Both "Sober" and “Sober II (Melodrama)” also explore how Lorde tries to distract herself from her own state of depression. In “Sober,” Lorde first references depression in the first verse of the song, declaring that she is “sleeping through all the days,” but leading in to the chorus, she declares that there “ain’t a pill that could touch [her] rush,” exposing how the singer parties (and probably socially uses drugs) to try to escape her mental illness. However, Lorde is only the “Queen of the weekend” – her ‘solution’ to distracting her mind from its terrors is temporary; during the week, when the party is over, her mental anguish returns. Lorde’s desperation to find a way to escape her depression is particularly apparent through the repetition of asking, “what will we do when we’re sober”: in sobriety, after the party – during the time that “Sober II (Melodrama)” explores – she must return to the full force of her troubled psyche.

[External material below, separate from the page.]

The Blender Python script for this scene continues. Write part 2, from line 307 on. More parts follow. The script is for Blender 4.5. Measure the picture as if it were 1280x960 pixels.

In "Sober II (Melodrama)," as Lorde describes her empty, post-party home, she explains that the “lights are on and [the partygoers]’ve gone home,” creating a scene of despair that she describes in an interview: “There’s such a sadness to the lights being on after a party, you know, this whole room has sort of been washed in this dark, and to see the corners of the room again can always be a little bit heartbreaking” as she has to return to reality (Stumme). With no one left in the house to distract her mind, Lorde, lonely, asks, “who am I,” as her mental illness returns to haunt her mind. Though Lorde seems at first to disdain the small-minded 'action' of the party the night before, sarcastically labeling minor events at a party as melodrama, she eventually asserts that “our only wish is melodrama” because at least it is an escape from loneliness, from depression. Furthermore, Lorde speaks to the many factors contributing to mental instability, implying that the momentary distraction of the party was not worth the later consequences; she is left wondering “why… bother” because the rumors about how she and the others at the party “kissed and killed each other” will only add to her mental anguish. In the end, all of Lorde’s attempts to guard herself against depression were in vain and may have actually created an internal "spectre" of the mind – the anxiety of rumors – that will only add to her mental illness.